For the same reasons, it may be said, it cannot be the subject of contract rights. Being, therefore, neither the subject of property or contract rights, the suggestion, that the act in question, is an invasion of vested rights-, is unsupported by reason or agument.

It is true the act falls under the class of statutes denominated retrospective laws. As to such in the absence of any express constitutional inhibition, and where contract or property rights are not involved, and only public rights, as of public office, are involved, the power of the legislature is full and complete. In matters of public concern affecting governmental interests in carrying out the will of the people, legislative action becomes of the highest importance, and the courts should not by any narrow construction, obstruct the attainment of the ends and purposes of the law-making power. There can be no doubt of the power of the legislature to enact laws which may modify or affect the results of prior transactions. It seems to be a well settled rule, where contract or property rights are not involved, that what may be authorized by the legislature in the first instance, may after the thing done be ratified by the legislature. Mr. Cooley, in his work on Constitutional Limitations, treating of the subject of retrospective laws, gm>s the following as the substantial rule applicable in such cases: “If the thing wanting or which failed to be done, and which constitutes the defect in the proceedings, is something the necessity for which the legislature might have dispensed 'with by prior statute, then it is not beyond the power of the legislature to dispense with it by subsequent statute. And if the irregularity consists in doing some act, or in the mode or manner of doing some act, -which the legislature might have made immaterial by prior law, it is equally competent to make the same immaterial by a subsequent law.” Cooley’s Con. Lim. (6th ed.) p. 457.

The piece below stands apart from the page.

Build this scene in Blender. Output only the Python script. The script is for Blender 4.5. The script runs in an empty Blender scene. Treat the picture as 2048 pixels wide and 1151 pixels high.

Could the legislature, in the first instance, have designated another place than the court house, for holding *608the election in Gadsden precinct? The power to have done so we think is beyond question. The power of designating the voting places in other precincts than the court-house precinct, is by the statute conferred on the court of county commissioners. Could not the legislature by the same statute have conferred on the court of county commissioners the power to designate the voting place in the court house precinct as well as in other precincts? This question can only be answered in the affirmative. And if left with the commissioners, might they not designate another place within the precinct for voting, other than the court house? If this be true, it suffices, also, to show, that the argument of counsel that fixing a different place than the court house in the court house precinct, would be offensive to the provisions of section 5, article 8 of the constitution as to uniformity of the election laws, is without merit. The commissioners’ court of one county might designate the court house, as the voting place in such precinct, while in another county the commissioners’ court might well designate a different place than the court house, and no one could reasonably contend that such would be violative of the above mentioned provision of the constitution. It is a logical conclusion, that if it be competent for the legislature to confer upon the court of county commissioners the power to designate the voting places in the respective counties, and such voting places so designated, may differ as to the precise locality or house appointed, without offending against the constitution, then it would certainly be competent for the legislature in the first instance, to designate different places within the precincts in different counties. It, also, follows, that things which can be authorized by the legislature in the first instance, can after they are done be subsequently ratified by the legislature. We cite the following authorities as supporting the principles above laid down: Williams v. Board of Supervisors, 21 Fed. Rep. 99; Erskine et al. v. Steele County, 87 Fed. Rep. 630; Huff v. Cook, 44 Iowa 639; Gardner et al. v. Haney, 86 Ind. 17; Butler v. Palmer, 1 Hill. 324; McMillen et al. v. Bayles, 6 Iowa 304.

*609It is, therefore, our conclusion, that the act approved Dec. 14, 1898, is not violative of any constitutional provision, and by it the irregularity attending the holding of the election in Gadsden precinct on the first Monday in August, 1898, was cured. This view of the case ren: ders it unnecessary to consider the other questions raised by the' appellant relating to matters prior to the enactment of the above healing statute, and which were so ably argued in briefs of counsel.

The ground of contest having been cured by the statute, a reversal of the judgment of the circuit court must follow, and a judgment will be here rendered dismissing the contest.